I Am Malala

In the wake of the terrifying news about 200 kidnapped Nigerian schoolgirls, I’m reflecting on education and freedom.

I’m a teacher and a writer. I have two degrees, and I co-own a small business with my husband. I can choose to have children, vote, go to college– or not. I am a woman who drives and shops and takes public transportation alone, and while I’m careful to lock doors and tell others when I go on solitary walks, I’m rarely afraid for my safety.

This was not the case for Malala Yousafzai, a Pakistani woman shot by the Taliban in October 2012 while riding  a school bus filled with children. Her crime? A desire for an education for herself and every girl in her home valley of Swat, and the courage to speak out in a dangerous time.

I just got through reading her 2013 book I Am Malala, which is one of the most joyful, compassionate, honest autobiographies I’ve read. When she writes about her “second life”– the life she says God gave her when she survived the attack– Malala inspires me to live my own life in the service of love and freedom.
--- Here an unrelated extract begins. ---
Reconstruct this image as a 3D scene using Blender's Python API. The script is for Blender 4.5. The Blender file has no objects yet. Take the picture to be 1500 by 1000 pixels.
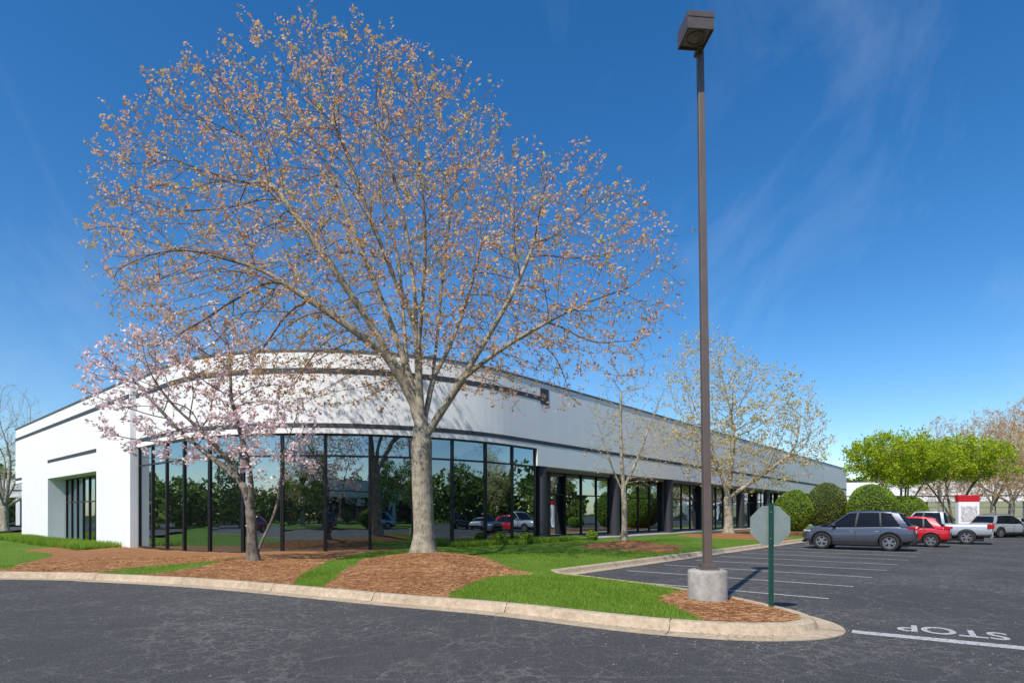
import bpy, bmesh, math, random
import numpy as np
from mathutils import Vector, Matrix, Quaternion
from mathutils.geometry import delaunay_2d_cdt

scene = bpy.context.scene
COL = scene.collection
scene.view_settings.view_transform = 'Standard'
scene.view_settings.look = 'None'
scene.view_settings.exposure = 0
rad = math.radians

# ------------------------------------------------------------------ materials
def new_mat(name):
    m = bpy.data.materials.new(name); m.use_nodes = True
    nt = m.node_tree
    return m, nt, nt.nodes['Principled BSDF'], nt.nodes['Material Output']

def nd(nt, typ, **kw):
    n = nt.nodes.new(typ)
    for k, v in kw.items():
        if k.startswith('i_'):
            n.inputs[k[2:].replace('_', ' ')].default_value = v
        else:
            setattr(n, k, v)
    return n

def ramp(nt, fac, stops):
    r = nt.nodes.new('ShaderNodeValToRGB')
    el = r.color_ramp.elements
    while len(el) < len(stops): el.new(0.5)
    for e, (p, c) in zip(el, stops):
        e.position = p
        e.color = (c[0], c[1], c[2], 1) if hasattr(c, '__len__') else (c, c, c, 1)
    nt.links.new(fac, r.inputs['Fac'])
    return r.outputs['Color']

def mixc(nt, fac, a, b, mode='MIX'):
    m = nt.nodes.new('ShaderNodeMix'); m.data_type = 'RGBA'; m.blend_type = mode
    for sock, v in ((m.inputs[0], fac), (m.inputs[6], a), (m.inputs[7], b)):
        if isinstance(v, bpy.types.NodeSocket): nt.links.new(v, sock)
        elif hasattr(v, '__len__'): sock.default_value = (v[0], v[1], v[2], 1)
        else: sock.default_value = v
    return m.outputs[2]

def noise(nt, scale, detail=4, rough=.55, vec=None, dist=0):
    n = nd(nt, 'ShaderNodeTexNoise')
    n.inputs['Scale'].default_value = scale; n.inputs['Detail'].default_value = detail
    n.inputs['Roughness'].default_value = rough; n.inputs['Distortion'].default_value = dist
    if vec is not None: nt.links.new(vec, n.inputs['Vector'])
    return n.outputs['Fac']

def coord(nt, scale=(1, 1, 1), kind='Object'):
    t = nd(nt, 'ShaderNodeTexCoord'); m = nd(nt, 'ShaderNodeMapping')
    m.inputs['Scale'].default_value = scale
    nt.links.new(t.outputs[kind], m.inputs['Vector'])
    return m.outputs['Vector']

def bump(nt, b, h, strength=.3, dist=.02):
    n = nd(nt, 'ShaderNodeBump'); n.inputs['Strength'].default_value = strength
    n.inputs['Distance'].default_value = dist
    nt.links.new(h, n.inputs['Height']); nt.links.new(n.outputs['Normal'], b.inputs['Normal'])

def mat_simple(name, c, rough=.6, metal=0, var=.15, scale=6, bmp=0, spec=.5, coat=0):
    m, nt, b, o = new_mat(name)
    v = coord(nt)
    n = noise(nt, scale, 5, .6, v)
    c2 = tuple(x * (1 - var) for x in c); c1 = tuple(min(1, x * (1 + var)) for x in c)
    nt.links.new(ramp(nt, n, [(.3, c2), (.7, c1)]), b.inputs['Base Color'])
    b.inputs['Roughness'].default_value = rough; b.inputs['Metallic'].default_value = metal
    b.inputs['Specular IOR Level'].default_value = spec
    b.inputs['Coat Weight'].default_value = coat
    if bmp: bump(nt, b, noise(nt, scale * 6, 4, .6, v), bmp, .01)
    return m

def mat_asphalt():
    m, nt, b, o = new_mat('asphalt')
    v = coord(nt)
    big = noise(nt, .30, 7, .7, v, .6)
    base = ramp(nt, big, [(.3, (.034, .034, .035)), (.5, (.056, .055, .055)), (.70, (.092, .089, .085))])
    med = noise(nt, 7, 6, .75, v)
    base = mixc(nt, .40, base, ramp(nt, med, [(.3, .018), (.5, .056), (.72, .14)]))
    fine = noise(nt, 48, 4, .85, v)
    base = mixc(nt, .5, base, ramp(nt, fine, [(.34, .006), (.5, .05), (.66, .28)]))
    vo = nd(nt, 'ShaderNodeTexVoronoi'); vo.inputs['Scale'].default_value = 15
    nt.links.new(v, vo.inputs['Vector'])
    fl = ramp(nt, vo.outputs['Distance'], [(.06, 1), (.13, 0)])
    flm = ramp(nt, noise(nt, 1.4, 4, .7, v), [(.44, 0), (.60, .85)])
    fmul = nd(nt, 'ShaderNodeMath', operation='MULTIPLY')
    nt.links.new(fl, fmul.inputs[0]); nt.links.new(flm, fmul.inputs[1])
    base = mixc(nt, fmul.outputs[0], base, (.30, .28, .25))
    wn = nd(nt, 'ShaderNodeTexNoise'); wn.inputs['Scale'].default_value = 2.4; wn.inputs['Detail'].default_value = 8; wn.inputs['Roughness'].default_value = .7
    nt.links.new(v, wn.inputs['Vector'])
    wm = nd(nt, 'ShaderNodeVectorMath', operation='SCALE'); wm.inputs['Scale'].default_value = .5
    nt.links.new(wn.outputs['Color'], wm.inputs[0])
    wa = nd(nt, 'ShaderNodeVectorMath', operation='ADD')
    nt.links.new(v, wa.inputs[0]); nt.links.new(wm.outputs[0], wa.inputs[1])
    def cracks(scale, width, thr, ms, amt):
        vo = nd(nt, 'ShaderNodeTexVoronoi', feature='DISTANCE_TO_EDGE'); vo.inputs['Scale'].default_value = scale
        nt.links.new(wa.outputs[0], vo.inputs['Vector'])
        c = ramp(nt, vo.outputs['Distance'], [(0, amt), (width, 0)])
        mk = ramp(nt, noise(nt, ms, 6, .75, v), [(thr, 0), (thr + .12, 1)])
        mm = nd(nt, 'ShaderNodeMath', operation='MULTIPLY')
        nt.links.new(c, mm.inputs[0]); nt.links.new(mk, mm.inputs[1])
        return mm.outputs[0]
    base = mixc(nt, cracks(4.4, .062, .455, .30, .85), base, (.20, .19, .17))
    base = mixc(nt, cracks(1.1, .015, .42, .45, .75), base, (.19, .18, .16))
    base = mixc(nt, cracks(.27, .004, .34, .2, .8), base, (.15, .14, .13))
    nt.links.new(base, b.inputs['Base Color'])
    b.inputs['Roughness'].default_value = .88
    b.inputs['Specular IOR Level'].default_value = .25
    bump(nt, b, fine, .7, .012)
    return m

def mat_wall():
    m, nt, b, o = new_mat('painted_wall')
    v = coord(nt)
    n = noise(nt, .8, 5, .6, v)
    base = ramp(nt, n, [(.3, (.78, .78, .78)), (.7, (.83, .83, .825))])
    vs = coord(nt, (3, 3, .12))
    st = ramp(nt, noise(nt, 1.5, 5, .7, vs), [(.5, 0), (.75, .16)])
    base = mixc(nt, st, base, (.57, .57, .56))
    nt.links.new(base, b.inputs['Base Color'])
    b.inputs['Roughness'].default_value = .85
    b.inputs['Specular IOR Level'].default_value = .2
    bump(nt, b, noise(nt, 14, 6, .75, v), .35, .03)
    return m

def mat_glass(name='tinted_glass', tint=(.68, .80, .86), lo=.40, hi=.94):
    m, nt, b, o = new_mat(name)
    nt.nodes.remove(b)
    lw = nd(nt, 'ShaderNodeLayerWeight'); lw.inputs['Blend'].default_value = .3
    mr = nd(nt, 'ShaderNodeMapRange')
    mr.inputs['To Min'].default_value = lo; mr.inputs['To Max'].default_value = hi
    nt.links.new(lw.outputs['Facing'], mr.inputs['Value'])
    d = nd(nt, 'ShaderNodeBsdfDiffuse'); d.inputs['Color'].default_value = (.008, .010, .012, 1)
    g = nd(nt, 'ShaderNodeBsdfGlossy'); g.inputs['Color'].default_value = (*tint, 1); g.inputs['Roughness'].default_value = .012
    v = coord(nt)
    bp = nd(nt, 'ShaderNodeBump'); bp.inputs['Strength'].default_value = .06; bp.inputs['Distance'].default_value = .03
    nt.links.new(noise(nt, .9, 2, .5, v), bp.inputs['Height'])
    nt.links.new(bp.outputs['Normal'], g.inputs['Normal'])
    mx = nd(nt, 'ShaderNodeMixShader')
    nt.links.new(mr.outputs[0], mx.inputs[0]); nt.links.new(d.outputs[0], mx.inputs[1]); nt.links.new(g.outputs[0], mx.inputs[2])
    nt.links.new(mx.outputs[0], o.inputs['Surface'])
    return m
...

She inspires me to keep studying and learning, so that I can be a good teacher for my students, many of whom are Saudi women who have come to the US for better opportunities. She inspires me to write, speak, and stand up for women fighting oppression in my own community and in the global community. Most of all, she inspires me to live close to God, who is with us even in the midst of our anger and heartbreak for these missing girls. I am joining with her and everyone else in praying for their safe return.